AIM OF THE TASK:
Print the data exactly, leaving nothing out.

AVAILABLE DATA:
_ _ _ _ _ _ _

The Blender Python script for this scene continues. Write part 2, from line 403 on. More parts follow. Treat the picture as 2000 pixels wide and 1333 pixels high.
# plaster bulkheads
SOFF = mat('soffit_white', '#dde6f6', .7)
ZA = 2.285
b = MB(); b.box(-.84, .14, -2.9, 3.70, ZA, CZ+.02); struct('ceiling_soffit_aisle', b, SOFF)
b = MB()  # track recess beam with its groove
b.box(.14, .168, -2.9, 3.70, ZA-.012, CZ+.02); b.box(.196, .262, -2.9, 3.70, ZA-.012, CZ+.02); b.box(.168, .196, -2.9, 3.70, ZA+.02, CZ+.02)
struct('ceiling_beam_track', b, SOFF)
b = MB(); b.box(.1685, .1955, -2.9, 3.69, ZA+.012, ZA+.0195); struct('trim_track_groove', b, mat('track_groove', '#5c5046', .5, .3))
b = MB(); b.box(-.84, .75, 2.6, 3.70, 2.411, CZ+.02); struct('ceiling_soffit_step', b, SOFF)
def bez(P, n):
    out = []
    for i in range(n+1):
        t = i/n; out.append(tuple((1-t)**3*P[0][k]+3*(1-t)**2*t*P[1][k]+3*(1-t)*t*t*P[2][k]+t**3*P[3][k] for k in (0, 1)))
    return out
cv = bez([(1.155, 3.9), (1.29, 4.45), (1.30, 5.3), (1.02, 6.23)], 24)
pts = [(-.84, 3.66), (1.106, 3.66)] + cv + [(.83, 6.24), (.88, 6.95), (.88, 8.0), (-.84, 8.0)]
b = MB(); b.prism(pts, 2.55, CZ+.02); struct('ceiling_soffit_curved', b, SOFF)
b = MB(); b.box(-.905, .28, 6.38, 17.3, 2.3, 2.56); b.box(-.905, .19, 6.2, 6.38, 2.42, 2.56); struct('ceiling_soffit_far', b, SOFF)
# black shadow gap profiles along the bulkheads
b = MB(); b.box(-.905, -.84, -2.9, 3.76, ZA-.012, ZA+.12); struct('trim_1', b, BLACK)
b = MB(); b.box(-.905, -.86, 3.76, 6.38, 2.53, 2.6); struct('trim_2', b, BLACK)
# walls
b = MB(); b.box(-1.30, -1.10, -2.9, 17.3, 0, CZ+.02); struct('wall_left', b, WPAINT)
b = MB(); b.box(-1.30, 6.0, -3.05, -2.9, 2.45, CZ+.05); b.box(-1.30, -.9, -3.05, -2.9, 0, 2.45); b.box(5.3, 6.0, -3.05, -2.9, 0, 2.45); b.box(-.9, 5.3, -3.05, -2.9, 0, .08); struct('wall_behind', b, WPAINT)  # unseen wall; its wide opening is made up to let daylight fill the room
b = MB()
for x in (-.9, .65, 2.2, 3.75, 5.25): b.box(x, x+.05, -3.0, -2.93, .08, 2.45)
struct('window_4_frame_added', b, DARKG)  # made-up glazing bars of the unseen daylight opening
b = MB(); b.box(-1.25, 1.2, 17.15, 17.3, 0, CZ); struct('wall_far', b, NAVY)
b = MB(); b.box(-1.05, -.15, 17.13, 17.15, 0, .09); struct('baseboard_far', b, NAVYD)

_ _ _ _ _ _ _

WORKED SOLUTION:
The Blender Python script for this scene continues. Write part 2, from line 403 on. More parts follow. Treat the picture as 2000 pixels wide and 1333 pixels high.
# plaster bulkheads
SOFF = mat('soffit_white', '#dde6f6', .7)
ZA = 2.285
b = MB(); b.box(-.84, .14, -2.9, 3.70, ZA, CZ+.02); struct('ceiling_soffit_aisle', b, SOFF)
b = MB()  # track recess beam with its groove
b.box(.14, .168, -2.9, 3.70, ZA-.012, CZ+.02); b.box(.196, .262, -2.9, 3.70, ZA-.012, CZ+.02); b.box(.168, .196, -2.9, 3.70, ZA+.02, CZ+.02)
struct('ceiling_beam_track', b, SOFF)
b = MB(); b.box(.1685, .1955, -2.9, 3.69, ZA+.012, ZA+.0195); struct('trim_track_groove', b, mat('track_groove', '#5c5046', .5, .3))
b = MB(); b.box(-.84, .75, 2.6, 3.70, 2.411, CZ+.02); struct('ceiling_soffit_step', b, SOFF)
def bez(P, n):
    out = []
    for i in range(n+1):
        t = i/n; out.append(tuple((1-t)**3*P[0][k]+3*(1-t)**2*t*P[1][k]+3*(1-t)*t*t*P[2][k]+t**3*P[3][k] for k in (0, 1)))
    return out
cv = bez([(1.155, 3.9), (1.29, 4.45), (1.30, 5.3), (1.02, 6.23)], 24)
pts = [(-.84, 3.66), (1.106, 3.66)] + cv + [(.83, 6.24), (.88, 6.95), (.88, 8.0), (-.84, 8.0)]
b = MB(); b.prism(pts, 2.55, CZ+.02); struct('ceiling_soffit_curved', b, SOFF)
b = MB(); b.box(-.905, .28, 6.38, 17.3, 2.3, 2.56); b.box(-.905, .19, 6.2, 6.38, 2.42, 2.56); struct('ceiling_soffit_far', b, SOFF)
# black shadow gap profiles along the bulkheads
b = MB(); b.box(-.905, -.84, -2.9, 3.76, ZA-.012, ZA+.12); struct('trim_1', b, BLACK)
b = MB(); b.box(-.905, -.86, 3.76, 6.38, 2.53, 2.6); struct('trim_2', b, BLACK)
# walls
b = MB(); b.box(-1.30, -1.10, -2.9, 17.3, 0, CZ+.02); struct('wall_left', b, WPAINT)
b = MB(); b.box(-1.30, 6.0, -3.05, -2.9, 2.45, CZ+.05); b.box(-1.30, -.9, -3.05, -2.9, 0, 2.45); b.box(5.3, 6.0, -3.05, -2.9, 0, 2.45); b.box(-.9, 5.3, -3.05, -2.9, 0, .08); struct('wall_behind', b, WPAINT)  # unseen wall; its wide opening is made up to let daylight fill the room
b = MB()
for x in (-.9, .65, 2.2, 3.75, 5.25): b.box(x, x+.05, -3.0, -2.93, .08, 2.45)
struct('window_4_frame_added', b, DARKG)  # made-up glazing bars of the unseen daylight opening
b = MB(); b.box(-1.25, 1.2, 17.15, 17.3, 0, CZ); struct('wall_far', b, NAVY)
b = MB(); b.box(-1.05, -.15, 17.13, 17.15, 0, .09); struct('baseboard_far', b, NAVYD)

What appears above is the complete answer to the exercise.